Task instructions: Pull out every line of the listing below where "scene" appears.
══ Information shown ══
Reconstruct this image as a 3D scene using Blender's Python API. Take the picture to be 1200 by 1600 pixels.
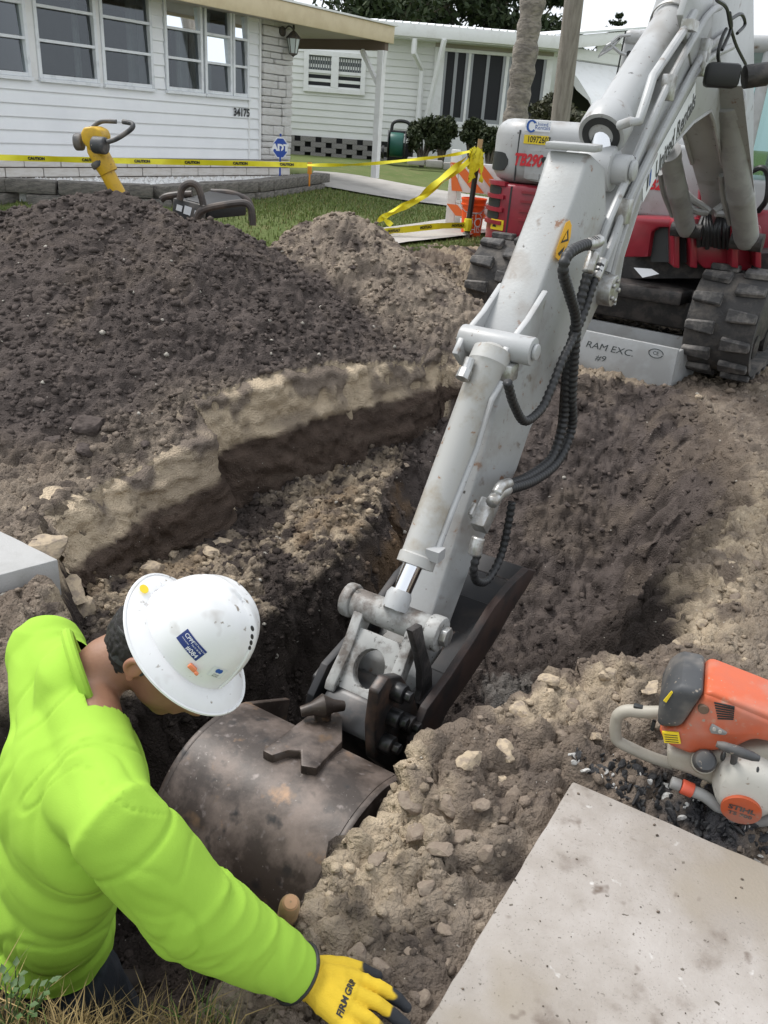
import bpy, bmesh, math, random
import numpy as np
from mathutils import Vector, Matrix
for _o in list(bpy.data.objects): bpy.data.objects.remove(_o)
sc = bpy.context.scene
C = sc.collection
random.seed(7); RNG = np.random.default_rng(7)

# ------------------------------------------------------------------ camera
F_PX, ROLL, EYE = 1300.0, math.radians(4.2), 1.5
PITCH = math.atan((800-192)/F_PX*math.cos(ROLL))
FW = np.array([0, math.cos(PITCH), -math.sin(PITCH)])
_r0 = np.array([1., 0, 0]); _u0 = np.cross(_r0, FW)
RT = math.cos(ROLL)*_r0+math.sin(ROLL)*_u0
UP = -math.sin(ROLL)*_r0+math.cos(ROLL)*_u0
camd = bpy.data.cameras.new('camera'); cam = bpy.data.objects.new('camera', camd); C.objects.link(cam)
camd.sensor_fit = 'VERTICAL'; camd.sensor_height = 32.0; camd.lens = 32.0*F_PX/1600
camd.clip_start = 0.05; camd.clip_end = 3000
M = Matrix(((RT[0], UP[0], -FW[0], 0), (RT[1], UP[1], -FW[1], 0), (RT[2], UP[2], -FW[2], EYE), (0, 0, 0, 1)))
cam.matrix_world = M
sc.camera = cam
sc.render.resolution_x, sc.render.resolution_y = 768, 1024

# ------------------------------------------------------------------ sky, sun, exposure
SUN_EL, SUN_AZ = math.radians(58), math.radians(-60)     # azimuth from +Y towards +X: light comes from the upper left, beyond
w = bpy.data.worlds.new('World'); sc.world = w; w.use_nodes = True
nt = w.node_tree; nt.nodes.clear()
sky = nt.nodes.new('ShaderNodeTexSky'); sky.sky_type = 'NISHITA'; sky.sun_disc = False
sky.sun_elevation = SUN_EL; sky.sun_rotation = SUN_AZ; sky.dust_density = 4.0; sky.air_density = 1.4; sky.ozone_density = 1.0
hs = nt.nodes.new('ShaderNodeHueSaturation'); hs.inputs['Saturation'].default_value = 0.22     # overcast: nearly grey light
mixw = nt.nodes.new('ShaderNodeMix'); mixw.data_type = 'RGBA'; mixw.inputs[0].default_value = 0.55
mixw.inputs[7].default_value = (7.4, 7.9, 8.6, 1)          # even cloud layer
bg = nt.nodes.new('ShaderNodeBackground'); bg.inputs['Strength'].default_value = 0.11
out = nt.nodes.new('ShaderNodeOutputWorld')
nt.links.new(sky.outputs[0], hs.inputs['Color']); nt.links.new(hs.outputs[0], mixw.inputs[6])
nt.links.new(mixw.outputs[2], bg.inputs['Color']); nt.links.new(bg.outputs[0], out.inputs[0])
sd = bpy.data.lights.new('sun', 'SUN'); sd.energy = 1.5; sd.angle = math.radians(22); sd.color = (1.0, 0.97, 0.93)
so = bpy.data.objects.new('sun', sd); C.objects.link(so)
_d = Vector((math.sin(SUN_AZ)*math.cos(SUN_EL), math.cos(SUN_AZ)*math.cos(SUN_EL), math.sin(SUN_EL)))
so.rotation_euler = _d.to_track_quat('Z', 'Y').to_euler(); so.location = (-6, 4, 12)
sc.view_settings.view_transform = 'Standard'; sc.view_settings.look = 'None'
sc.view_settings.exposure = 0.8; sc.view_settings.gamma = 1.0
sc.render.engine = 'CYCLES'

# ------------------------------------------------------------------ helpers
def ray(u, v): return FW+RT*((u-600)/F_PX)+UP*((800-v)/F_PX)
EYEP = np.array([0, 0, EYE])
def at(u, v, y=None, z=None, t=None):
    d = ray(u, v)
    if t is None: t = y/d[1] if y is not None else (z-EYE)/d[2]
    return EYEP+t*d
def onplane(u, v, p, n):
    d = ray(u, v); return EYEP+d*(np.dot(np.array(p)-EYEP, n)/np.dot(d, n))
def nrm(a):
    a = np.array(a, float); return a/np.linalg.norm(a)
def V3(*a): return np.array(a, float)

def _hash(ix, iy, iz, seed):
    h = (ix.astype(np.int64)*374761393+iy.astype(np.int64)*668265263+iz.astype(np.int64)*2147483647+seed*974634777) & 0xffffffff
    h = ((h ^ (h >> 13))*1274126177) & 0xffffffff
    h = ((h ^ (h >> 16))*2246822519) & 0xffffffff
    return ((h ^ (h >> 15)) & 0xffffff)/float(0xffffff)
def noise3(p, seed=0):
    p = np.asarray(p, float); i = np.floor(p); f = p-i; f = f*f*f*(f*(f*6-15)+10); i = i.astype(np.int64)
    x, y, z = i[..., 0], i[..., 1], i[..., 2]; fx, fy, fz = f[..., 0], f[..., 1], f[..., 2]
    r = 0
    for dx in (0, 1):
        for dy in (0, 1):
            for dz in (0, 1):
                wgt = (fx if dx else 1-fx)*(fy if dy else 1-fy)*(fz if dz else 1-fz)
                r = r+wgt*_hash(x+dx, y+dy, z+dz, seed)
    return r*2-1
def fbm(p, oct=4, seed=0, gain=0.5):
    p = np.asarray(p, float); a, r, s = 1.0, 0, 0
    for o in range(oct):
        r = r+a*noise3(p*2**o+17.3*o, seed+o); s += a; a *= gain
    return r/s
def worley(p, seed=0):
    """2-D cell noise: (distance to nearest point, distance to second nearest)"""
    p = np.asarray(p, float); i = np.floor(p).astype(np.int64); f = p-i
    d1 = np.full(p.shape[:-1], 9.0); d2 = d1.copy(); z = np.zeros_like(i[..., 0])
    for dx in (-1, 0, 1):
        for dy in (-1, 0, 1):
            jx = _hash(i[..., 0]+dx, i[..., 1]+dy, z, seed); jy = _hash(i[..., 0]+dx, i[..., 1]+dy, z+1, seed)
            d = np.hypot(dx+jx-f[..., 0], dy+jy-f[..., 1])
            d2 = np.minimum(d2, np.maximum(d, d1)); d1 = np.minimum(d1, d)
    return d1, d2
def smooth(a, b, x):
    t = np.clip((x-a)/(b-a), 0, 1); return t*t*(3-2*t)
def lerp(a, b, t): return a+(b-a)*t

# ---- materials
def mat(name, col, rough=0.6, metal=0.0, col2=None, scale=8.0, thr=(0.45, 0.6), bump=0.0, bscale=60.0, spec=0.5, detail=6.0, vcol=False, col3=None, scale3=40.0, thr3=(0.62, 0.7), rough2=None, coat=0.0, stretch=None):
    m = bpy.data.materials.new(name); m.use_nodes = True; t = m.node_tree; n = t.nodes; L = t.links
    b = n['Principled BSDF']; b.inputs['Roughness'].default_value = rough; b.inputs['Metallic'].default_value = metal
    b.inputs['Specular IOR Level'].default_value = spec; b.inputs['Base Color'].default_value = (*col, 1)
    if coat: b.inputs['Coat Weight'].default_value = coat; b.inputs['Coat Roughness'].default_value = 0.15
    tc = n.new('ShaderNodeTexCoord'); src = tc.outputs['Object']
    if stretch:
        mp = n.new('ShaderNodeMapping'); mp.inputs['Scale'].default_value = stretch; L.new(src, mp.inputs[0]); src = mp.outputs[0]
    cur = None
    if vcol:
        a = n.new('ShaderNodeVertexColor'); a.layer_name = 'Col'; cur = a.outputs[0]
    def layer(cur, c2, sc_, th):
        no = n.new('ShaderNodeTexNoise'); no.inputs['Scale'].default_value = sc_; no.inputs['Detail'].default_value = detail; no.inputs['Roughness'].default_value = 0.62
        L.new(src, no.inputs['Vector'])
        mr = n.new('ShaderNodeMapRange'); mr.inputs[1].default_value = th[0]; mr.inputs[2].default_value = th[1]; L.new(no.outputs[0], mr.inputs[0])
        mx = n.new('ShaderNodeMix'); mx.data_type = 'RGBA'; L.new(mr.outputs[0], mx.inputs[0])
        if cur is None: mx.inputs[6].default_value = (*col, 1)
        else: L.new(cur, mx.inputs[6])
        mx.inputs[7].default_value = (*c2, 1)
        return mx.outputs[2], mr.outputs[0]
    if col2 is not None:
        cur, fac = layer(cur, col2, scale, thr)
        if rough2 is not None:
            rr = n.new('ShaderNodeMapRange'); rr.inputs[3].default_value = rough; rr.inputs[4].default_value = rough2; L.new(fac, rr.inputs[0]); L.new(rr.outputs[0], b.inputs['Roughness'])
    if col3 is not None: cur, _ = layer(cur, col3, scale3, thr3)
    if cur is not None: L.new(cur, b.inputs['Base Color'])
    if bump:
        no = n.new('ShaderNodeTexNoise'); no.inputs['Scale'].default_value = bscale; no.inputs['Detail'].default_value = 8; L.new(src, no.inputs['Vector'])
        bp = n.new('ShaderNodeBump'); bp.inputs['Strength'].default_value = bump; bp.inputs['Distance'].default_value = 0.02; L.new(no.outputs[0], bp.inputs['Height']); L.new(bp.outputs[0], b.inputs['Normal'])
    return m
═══
Correct result:
Reconstruct this image as a 3D scene using Blender's Python API. Take the picture to be 1200 by 1600 pixels.
sc = bpy.context.scene